Cigarette blamed for Morrisville apartment fire

Dozens of people were displaced Tuesday morning after a fire at the Camden Westwood Apartments in Morrisville, authorities said.

Posted Updated

MORRISVILLE, N.C. — Dozens of people were displaced Tuesday after a fire at the Camden Westwood Apartments in Morrisville, authorities said.

Morrisville Fire Chief Todd Wright said a discarded cigarette on a third-floor balcony started the fire.

A resident called 911 around 1:30 a.m. Tuesday to report the fire at the complex at 2100 Summitt Ridge Loop, Morrisville Fire Department spokesman Tony Chiotakis said.

Forty firefighters put out the blaze, which extended from the third floor to the roof. No injuries were reported.

Some apartments have water damage from the sprinkler system and fire hoses, and others have smoke damage. About four units were destroyed.

"Smoke was filling the house. I had no clothes on, jumped up, ran out, tried to go back in a grab what I could, but it was just too full,” said Carl Konrad, who lived on the third floor. "I didn't see any flames until I got outside, and I watched my apartment burn. I got nothing; everything is gone."
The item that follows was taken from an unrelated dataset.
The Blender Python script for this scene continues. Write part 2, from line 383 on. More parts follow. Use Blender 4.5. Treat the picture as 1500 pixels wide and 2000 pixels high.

Firefighters were able to locate Konrad's cat.

Wright said a fire barrier in the building kept the blaze from spreading further.

"We could hardly get like five to 10 seconds before the smoke all came in," resident Venkatesh Kappala said.

Kappala is a native of India who is in the U.S. on a work visa. He said he feared losing all of his visa documents in the fire and was thankful he was able to recover them after the blaze was extinguished.

"The valuables and everything we weren't really concerned about it because we can get the money back or whatever, but the documents are really what we wanted because that's what we worked for all our life," he said.

The Triangle chapter of the American Red Cross is assisting about 12 families – 30 to 40 people – affected by the fire. Some residents will be relocated to empty apartments in the complex.

Residents said the Camden Westwood complex required them to have renter's insurance, and Red Cross volunteers said they were trying to meet people's needs until insurance reimbursements come in.

Chiotakis said the fire was the biggest the city has seen in four years.